A promotional image from "Spider-Man: Into the Spider-Verse" featuring Miles Morales, Gwen Stacey, and Peter Porker, all in costume.

I saw Into the Spider-Verse a full 2 months ago and I’m still thinking about it. I’ve squeed about it to friends, and have gone into long intellectual tangents about it. I’ve downloaded the soundtrack off of Spotify (and am listening to it while finishing off this post). I’ve been rooting for it hard ever since I found out it was nominated for the Oscar for Best Animated Film.

And it won last night. And I’m over the moon about it! Having seen 2 of the other nominees for the category, the difference is stark — neither of the 2 Disney movies approached Spider-Verse in terms of plot, emotional/narrative depth, or visual inventiveness.

It’s that last element — visual inventiveness — that’s been taking up most of my thoughts about what makes Spider-Verse so good, and so unique. And it’s this: Into the Spider-Verse may, like most movies based on comic books, be about supeheroes. But it’s not a superhero movie. It’s a comic book movie, first and foremost. And while that may seem like it’s splitting hairs, I think that’s a really important distinction.
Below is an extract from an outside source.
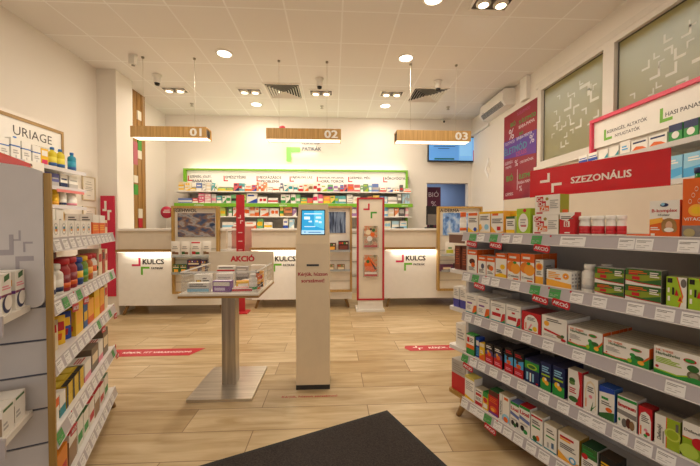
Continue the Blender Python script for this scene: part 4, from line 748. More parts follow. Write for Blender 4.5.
def promo_flag(x, z, parent, tilt=-.12):
    b = MB(); w, h = .085, .036
    b.hexa([(x+.028, -.006, z+.0), (x+.036, -.006, z+.0), (x+.036, -.002, z+.0), (x+.028, -.002, z+.0), (x+.032, -.006, z+.055), (x+.04, -.006, z+.055), (x+.04, -.002, z+.055), (x+.032, -.002, z+.055)], flagm)
    ca, sa = math.cos(tilt), math.sin(tilt)
    f = lambda u, v, k: (x+(u*ca-v*sa), -.022-.0006*k, z-.012+(u*sa+v*ca))
    r = .008; pts = []
    for cx, cy, a0 in ((w/2-r, h/2-r, 0), (-w/2+r, h/2-r, 90), (-w/2+r, -h/2+r, 180), (w/2-r, -h/2+r, 270)):
        for a in (0, 45, 90): pts.append((cx+r*math.cos(math.radians(a0+a)), cy+r*math.sin(math.radians(a0+a))))
    b.mark(pts, f, flagm, 0); b.mark(pts[::-1], f, flagm, -2); b.text('AKCIÓ', f, -.036, -.011, .036, .014, paint('f4ecec', .4), .03, 2)
    b.build('promotion_flag', parent)
def rail(x0, x1, z, parent, h=.048):
    b = MB()
    b.hexa([(x0, -.016, z-h), (x1, -.016, z-h), (x1, .0, z-h), (x0, .0, z-h), (x0, -.003, z+.004), (x1, -.003, z+.004), (x1, .0, z+.004), (x0, .0, z+.004)], grail)
    b.box(x0, -.018, z-h-.003, x1, .004, z-h, gshelf).box(x0, -.005, z+.004, x1, .002, z+.008, gshelf)
    return b.build('price_rail', parent)
def gondola(name, label, loc, rz, x0, x1, heights, tags, flags, endside, ztop=1.485, depth=.78):
    t = thing(name, label, 'shelving', (loc[0], loc[1], 0), rz); yc = depth/2
    MB().box(x0, yc-.02, heights[-1], x1, yc+.02, ztop-.001, gback).build('back_panel', t)
    MB().box(x0+.01, yc-.026, heights[0]+.01, x1-.01, yc-.0205, ztop, paint('efe2cd', .5)).build('header_board', t)
    base = MB().box(x0-.02, 0.0, heights[-1]-.05, x1+.02, depth, heights[-1]-.022, wood('94713c', 'b8935a', 'X', .8, 'oak_base')); base.build('base_board', t)
    for i, z in enumerate(heights):
        s_ = MB().box(x0, .001, z-.022, x1, yc-.021, z, gshelf).build('shelf', t)
        r = rail(x0+.005, x1-.005, z, t)
        for (x, w, m) in tags[i]: price_tag(x, z-.05, w*1.12, tagg if m else tagm, r)
        for x in flags[i]: promo_flag(x, z-.054, r)
    MB().box(x0, yc+.021, heights[0]-.022, x1, depth-.01, heights[0], gshelf).box(x0, yc+.021, heights[-1]-.022, x1, depth-.01, heights[-1], gshelf).build('rear_shelf', t)
    for x, dx in ((x0-.03, -.037), (x1-.08, .05)) if endside < 0 else ((x0+.08, -.05), (x1+.07, .037)):
        for y, dy in ((.07, -.04), (depth-.07, .04)): leg(x, y, heights[-1]-.05, dx, dy).build('leg', t)
    return t
def uvec(a): return (math.cos(a), math.sin(a))
RA = math.radians(-68.3); RQ = (.855, 2.106); RH = (1.255, .998, .735, .463, .165)
LA = math.radians(112.5); LQ = (-1.0944, 1.313); LH = (1.25, 1.0, .762, .475, .19)
def place(A, Q, x, y): return (Q[0]+x*math.cos(A)-y*math.sin(A), Q[1]+x*math.sin(A)+y*math.cos(A))
rg = gondola('shelf_gondola', 'grey aisle shelf gondola with red header, near the windows', RQ, RA, 0, 1.15, RH, RTAGS, RFLAGS, -1)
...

While superhero movies generally use comic books and graphic novels as their source material, their primary goal is to reproduce or adapt the narrative of that source material: origin stories, major conflicts, redemption arcs, etc. These movies often take visual/narrative cues from the source material, like costumes, scenery, and even panel compositions. But their primary goal is to use the original comic books as a springboard for telling a particular story, and their plots may diverge wildly from the official comic book canon. For example, in the original comics, Thanos wants to kill half of all life in the universe not because he swallowed Malthusian theory hook, line, and sinker, but because he has the hots for Hel and figures that killing half of all living beings will finally make her reciprocate his feelings.

In contrast, I think comic book movies do something different: they attempt to replicate the aesthetic experience and potential of comic books themselves. If they can get the narrative right, that’s gravy — but the real goal is to make you feel like you’re watching a living, breathing comic book.

Some movies like this already exist; the ones that pop immediately to mind for me are Dick Tracy, Watchmen, and Sin City. But even so, Spider-Verse manages to crack open the potential of comic books on a screen in a way that few movies have dared.

I mean, look at this scene. LOOK AT IT.

Spider-Verse plays with camera angles and framing in a way that would be hard to accomplish in a live-action movie. It tells multiple origin stories in a way that’s as fresh and entertaining the last time as it is the first. It even uses word bubbles as more than just one-off visual gags — though it has plenty of those too, like the little onomatopoeic “thwips” that show up when Peter and Miles use their web shooters. The Lego Batman movie made a big joke about using onomatopoeia during fight scenes, but Spider-Verse just takes their existence as a matter of course by using them throughout the film, like a chef judiciously seasoning a dish.

Most importantly, it manages to play with several different drawing styles in the same frame in a way that looks cohesive and coherent. You  have the realistic-looking characters of Peter Parker, Miles Morales, and Gwen Stacy sharing the frame with Spiderman Noir (who looks like his drawing was inspired by classic noir films, and he has the gangster-film-era accent and slang to match), Peni Parker (an anime girl who pilots a wee little mech with the help of her  pet psychic spider), and Peter Porker (aka: Spider-Ham, who is basically what would happen if you crossed Spiderman with a Looney Toons character).

The amazing thing is that the screen looks like a cohesive, harmonious whole when all six characters are on-screen together, even as these disparate drawing styles are given equal weight and importance. This cohesiveness is especially noticeable when contrasted with the character design for the Kingpin, who doesn’t look like a man so much as a hulking, circular tower of flesh with black, diamond-hard eyes. Despite Peter Porker literally being a Looney Toons pig, his character design is imbued with more flexibility and humanity than the villain.

Then there’s the climax, where Miles fights the Kingpin in an attempt to close the hole in reality that the Kingpin has opened. It’s part action sequence, part acid-trip fever dream, with swirling, psychedelic colours and jagged angles and lines. Probably the closest film analogue I can think of is the stargate sequence at the end  of 2001 — it’s that trippy.

In the lead-up to its release in December, I was aware of the film, but only because Mr. BooksandTea wanted to see it, and because io9 was hyping it up.

Then I saw it, and I was amazed — where on earth did this thing come from, and how come I was only hearing about it through various people raving on Twitter? Where was the massive media push that this movie deserved?

I’m still kind of shocked that it was such a sleeper hit. But maybe fewer people will be sleeping on it now because of its award win.